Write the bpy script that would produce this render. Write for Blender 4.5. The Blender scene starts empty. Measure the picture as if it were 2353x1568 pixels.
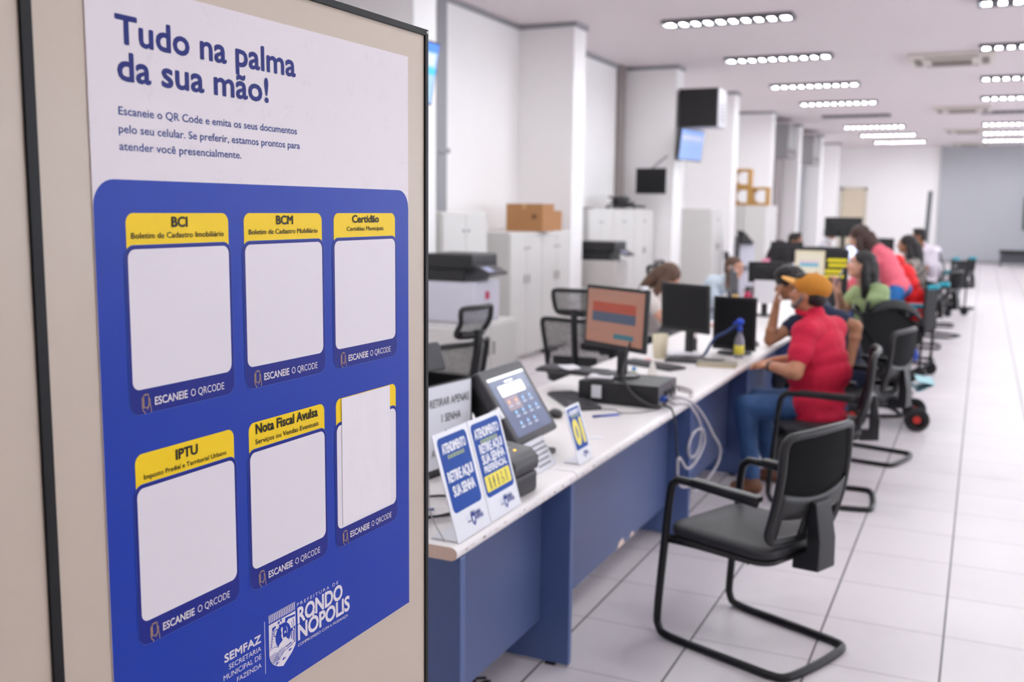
import bpy, math, random
from mathutils import Vector, Matrix, Euler
random.seed(7)
SC = bpy.context.scene
COL = SC.collection
PI = math.pi

# ------------------------------------------------------------------ camera
cam_d = bpy.data.cameras.new('camera')
cam = bpy.data.objects.new('camera', cam_d)
COL.objects.link(cam)
cam_d.sensor_width = 36.0
cam_d.sensor_fit = 'HORIZONTAL'
cam_d.lens = 36.0 * 2314.685 / 2353.0
cam_d.clip_start = 0.05
cam_d.clip_end = 120
cam.matrix_world = Matrix(((0.9064701, -0.0650460, 0.4172300, 0.0),
                           (0.4221308, 0.1142259, -0.8993097, 0.0),
                           (0.0108380, 0.9913231, 0.1310003, 1.70),
                           (0, 0, 0, 1)))
cam_d.dof.use_dof = True
cam_d.dof.focus_distance = 1.75
cam_d.dof.aperture_fstop = 3.6
SC.camera = cam

# ------------------------------------------------------------------ world, exposure
w = bpy.data.worlds.new('world')
w.use_nodes = True
w.node_tree.nodes['Background'].inputs[0].default_value = (0.95, 0.97, 1.0, 1)
w.node_tree.nodes['Background'].inputs[1].default_value = 4.8
SC.world = w
SC.view_settings.view_transform = 'Standard'
SC.view_settings.look = 'None'
SC.view_settings.gamma = 1
SC.view_settings.exposure = 0.82
SC.view_settings.use_curve_mapping = False
SC.cycles.max_bounces = 7
SC.cycles.diffuse_bounces = 5
SC.cycles.glossy_bounces = 3
SC.cycles.transmission_bounces = 4
SC.cycles.sample_clamp_indirect = 6.0
SC.cycles.sample_clamp_direct = 30.0
SC.cycles.use_denoising = True
SC.cycles.caustics_reflective = False
SC.cycles.caustics_refractive = False
TUBE_STRENGTH = 150.0      # fluorescent tubes of the ceiling fixtures

# ------------------------------------------------------------------ materials
def lin(c):
    out = []
    for v in c[:3]:
        v /= 255.0
        out.append(v / 12.92 if v <= 0.04045 else ((v + 0.055) / 1.055) ** 2.4)
    return (*out, 1.0)

MATS = {}
def mat(name, rgb, rough=0.5, metal=0.0, var=0.06, scale=8.0, bump=0.0, emit=0.0, alpha=1.0, coat=0.0, sub=0.0, spec=0.5, trans=0.0, bscale=None):
    """Principled material whose colour is broken up by a procedural noise."""
    if name in MATS:
        return MATS[name]
    m = bpy.data.materials.new(name)
    m.use_nodes = True
    nt = m.node_tree
    b = nt.nodes['Principled BSDF']
    c = lin(rgb)
    b.inputs['Base Color'].default_value = c
    b.inputs['Roughness'].default_value = rough
    b.inputs['Metallic'].default_value = metal
    b.inputs['Specular IOR Level'].default_value = spec
    tc = nt.nodes.new('ShaderNodeTexCoord')
    if var:
        n = nt.nodes.new('ShaderNodeTexNoise')
        n.inputs['Scale'].default_value = scale
        n.inputs['Detail'].default_value = 3
        nt.links.new(tc.outputs['Object'], n.inputs['Vector'])
        r = nt.nodes.new('ShaderNodeMapRange')
        r.inputs['To Min'].default_value = 1 - var
        r.inputs['To Max'].default_value = 1 + var
        nt.links.new(n.outputs['Fac'], r.inputs['Value'])
        mx = nt.nodes.new('ShaderNodeVectorMath')
        mx.operation = 'SCALE'
        mx.inputs[0].default_value = c[:3]
        nt.links.new(r.outputs[0], mx.inputs['Scale'])
        nt.links.new(mx.outputs[0], b.inputs['Base Color'])
    if bump:
        n2 = nt.nodes.new('ShaderNodeTexNoise')
        n2.inputs['Scale'].default_value = bscale or scale * 6
        nt.links.new(tc.outputs['Object'], n2.inputs['Vector'])
        bp = nt.nodes.new('ShaderNodeBump')
        bp.inputs['Strength'].default_value = bump
        bp.inputs['Distance'].default_value = 0.01
        nt.links.new(n2.outputs['Fac'], bp.inputs['Height'])
        nt.links.new(bp.outputs[0], b.inputs['Normal'])
    if emit:
        b.inputs['Emission Color'].default_value = c
        b.inputs['Emission Strength'].default_value = emit
    if alpha < 1:
        b.inputs['Alpha'].default_value = alpha
    if coat:
        b.inputs['Coat Weight'].default_value = coat
        b.inputs['Coat Roughness'].default_value = 0.1
    if sub:
        b.inputs['Subsurface Weight'].default_value = sub
        b.inputs['Subsurface Radius'].default_value = (0.02, 0.008, 0.004)
    if trans:
        b.inputs['Transmission Weight'].default_value = trans
    MATS[name] = m
    return m

# ------------------------------------------------------------------ geometry collector
class G:
    """Collects verts/faces of one mesh. Optional matrix maps local shapes."""
    def __init__(s):
        s.v = []; s.f = []; s.m = []; s.mi = 0; s.X = Matrix.Identity(4)
    def add(s, vs, fs):
        o = len(s.v)
        for p in vs:
            s.v.append(tuple(s.X @ Vector(p)))
        for f in fs:
            s.f.append([o + i for i in f]); s.m.append(s.mi)
    def box(s, x0, x1, y0, y1, z0, z1):
        if x0 > x1: x0, x1 = x1, x0
        if y0 > y1: y0, y1 = y1, y0
        if z0 > z1: z0, z1 = z1, z0
        vs = [(x, y, z) for z in (z0, z1) for y in (y0, y1) for x in (x0, x1)]
        s.add(vs, [(0, 2, 3, 1), (4, 5, 7, 6), (0, 1, 5, 4), (2, 6, 7, 3), (0, 4, 6, 2), (1, 3, 7, 5)])
        return s
    def cyl(s, p0, p1, r0, r1=None, n=16):
        r1 = r0 if r1 is None else r1
        p0 = Vector(p0); p1 = Vector(p1)
        d = (p1 - p0).normalized()
        a = d.orthogonal().normalized(); b = d.cross(a)
        vs = []
        for p, r in ((p0, r0), (p1, r1)):
            for i in range(n):
                t = 2 * PI * i / n
                vs.append(tuple(p + a * r * math.cos(t) + b * r * math.sin(t)))
        fs = [(i, (i + 1) % n, n + (i + 1) % n, n + i) for i in range(n)]
        fs += [tuple(range(n - 1, -1, -1)), tuple(range(n, 2 * n))]
        s.add(vs, fs)
        return s
    def lathe(s, c, prof, n=20, axis='z'):
        vs = []; k = len(prof)
        for i in range(n):
            t = 2 * PI * i / n
            for r, h in prof:
                q = (r * math.cos(t), r * math.sin(t), h)
                if axis == 'y': q = (q[0], q[2], -q[1])
                if axis == 'x': q = (q[2], q[0], q[1])
                vs.append((c[0] + q[0], c[1] + q[1], c[2] + q[2]))
        fs = []
        for i in range(n):
            j = (i + 1) % n
            for a in range(k - 1):
                fs.append((i * k + a, j * k + a, j * k + a + 1, i * k + a + 1))
        if prof[0][0] > 1e-6: fs.append(tuple(i * k for i in range(n))[::-1])
        if prof[-1][0] > 1e-6: fs.append(tuple(i * k + k - 1 for i in range(n)))
        s.add(vs, fs)
        return s
    def tube(s, pts, r, n=10, closed=False):
        P = [Vector(p) for p in pts]; N = len(P)
        R = r if isinstance(r, (list, tuple)) else [r] * N
        vs = []; a = None
        for i, p in enumerate(P):
            if closed: d = P[(i + 1) % N] - P[i - 1]
            else: d = P[min(i + 1, N - 1)] - P[max(i - 1, 0)]
            d.normalize()
            if a is None: a = d.orthogonal().normalized()
            a = (a - d * a.dot(d)); 
            if a.length < 1e-5: a = d.orthogonal()
            a.normalize(); b = d.cross(a)
            for j in range(n):
                t = 2 * PI * j / n
                vs.append(tuple(p + (a * math.cos(t) + b * math.sin(t)) * R[i]))
        fs = []
        for i in range(N if closed else N - 1):
            k = (i + 1) % N
            for j in range(n):
                l = (j + 1) % n
                fs.append((i * n + j, i * n + l, k * n + l, k * n + j))
        if not closed:
            fs.append(tuple(range(n - 1, -1, -1))); fs.append(tuple(range((N - 1) * n, N * n)))
        s.add(vs, fs)
        return s
    def ell(s, c, r, M=None, nu=20, nv=12):
        c = Vector(c); vs = []
        if not isinstance(r, (tuple, list)): r = (r, r, r)
        for i in range(1, nv):
            ph = PI * i / nv
            for j in range(nu):
                t = 2 * PI * j / nu
                q = Vector((r[0] * math.sin(ph) * math.cos(t), r[1] * math.sin(ph) * math.sin(t), r[2] * math.cos(ph)))
                if M is not None: q = M @ q
                vs.append(tuple(c + q))
        for sg in (1, -1):
            q = Vector((0, 0, sg * r[2]))
            if M is not None: q = M @ q
            vs.append(tuple(c + q))
        T = (nv - 1) * nu; fs = []
        for j in range(nu):
            k = (j + 1) % nu
            fs.append((T, j, k))
            for i in range(nv - 2):
                fs.append((i * nu + j, (i + 1) * nu + j, (i + 1) * nu + k, i * nu + k))
            fs.append((T + 1, (nv - 2) * nu + k, (nv - 2) * nu + j))
        s.add(vs, fs)
        return s
    def cap(s, p0, p1, r0, r1=None, n=14):
        """capsule: tapered cylinder with ball ends"""
        r1 = r0 if r1 is None else r1
        s.cyl(p0, p1, r0, r1, n); s.ell(p0, r0, nu=n, nv=8); s.ell(p1, r1, nu=n, nv=8)
        return s
    # ---- flat print, in the local y-z plane facing +x at height h
    def flat(s, pts, h=0.0):
        a = sum(pts[i][0] * pts[(i + 1) % len(pts)][1] - pts[(i + 1) % len(pts)][0] * pts[i][1] for i in range(len(pts)))
        if a < 0: pts = pts[::-1]
        s.add([(h, p[0], p[1]) for p in pts], [tuple(range(len(pts)))])
        return s
    def stroke(s, pts, wd, h=0.0, closed=False):
        P = [Vector((p[0], p[1])) for p in pts]
        n = len(P); rng = range(n if closed else n - 1)
        for i in rng:
            a, b = P[i], P[(i + 1) % n]
            d = b - a
            if d.length < 1e-7: continue
            d.normalize(); q = Vector((-d.y, d.x)) * wd / 2; e = d * wd * 0.3
            s.flat([tuple(a - q - e), tuple(b - q + e), tuple(b + q + e), tuple(a + q - e)], h)
        return s
    def build(s, name, mats, parent=None, bevel=0, smooth=False, seg=2, loc=None, rot=None):
        me = bpy.data.meshes.new(name)
        me.from_pydata(s.v, [], s.f)
        if not isinstance(mats, (list, tuple)): mats = [mats]
        for m in mats: me.materials.append(m)
        if len(mats) > 1:
            for p, i in zip(me.polygons, s.m): p.material_index = i
        if smooth:
            for p in me.polygons: p.use_smooth = True
        me.update()
        o = bpy.data.objects.new(name, me); COL.objects.link(o)
        if parent: o.parent = parent
        if loc: o.location = loc
        if rot: o.rotation_euler = rot
        if bevel:
            b = o.modifiers.new('bevel', 'BEVEL'); b.width = bevel; b.segments = seg; b.limit_method = 'ANGLE'; b.angle_limit = math.radians(50)
            for p in me.polygons: p.use_smooth = True
            o.modifiers.new('wn', 'WEIGHTED_NORMAL').keep_sharp = True
        return o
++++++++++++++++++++
Restate the data word for word from its first line through the line with "TUBE_STRENGTH = 150.0", leaving out any picture along the way.

Write the bpy script that would produce this render. Write for Blender 4.5. The Blender scene starts empty. Measure the picture as if it were 2353x1568 pixels.
import bpy, math, random
from mathutils import Vector, Matrix, Euler
random.seed(7)
SC = bpy.context.scene
COL = SC.collection
PI = math.pi

# ------------------------------------------------------------------ camera
cam_d = bpy.data.cameras.new('camera')
cam = bpy.data.objects.new('camera', cam_d)
COL.objects.link(cam)
cam_d.sensor_width = 36.0
cam_d.sensor_fit = 'HORIZONTAL'
cam_d.lens = 36.0 * 2314.685 / 2353.0
cam_d.clip_start = 0.05
cam_d.clip_end = 120
cam.matrix_world = Matrix(((0.9064701, -0.0650460, 0.4172300, 0.0),
                           (0.4221308, 0.1142259, -0.8993097, 0.0),
                           (0.0108380, 0.9913231, 0.1310003, 1.70),
                           (0, 0, 0, 1)))
cam_d.dof.use_dof = True
cam_d.dof.focus_distance = 1.75
cam_d.dof.aperture_fstop = 3.6
SC.camera = cam

# ------------------------------------------------------------------ world, exposure
w = bpy.data.worlds.new('world')
w.use_nodes = True
w.node_tree.nodes['Background'].inputs[0].default_value = (0.95, 0.97, 1.0, 1)
w.node_tree.nodes['Background'].inputs[1].default_value = 4.8
SC.world = w
SC.view_settings.view_transform = 'Standard'
SC.view_settings.look = 'None'
SC.view_settings.gamma = 1
SC.view_settings.exposure = 0.82
SC.view_settings.use_curve_mapping = False
SC.cycles.max_bounces = 7
SC.cycles.diffuse_bounces = 5
SC.cycles.glossy_bounces = 3
SC.cycles.transmission_bounces = 4
SC.cycles.sample_clamp_indirect = 6.0
SC.cycles.sample_clamp_direct = 30.0
SC.cycles.use_denoising = True
SC.cycles.caustics_reflective = False
SC.cycles.caustics_refractive = False
TUBE_STRENGTH = 150.0      # fluorescent tubes of the ceiling fixtures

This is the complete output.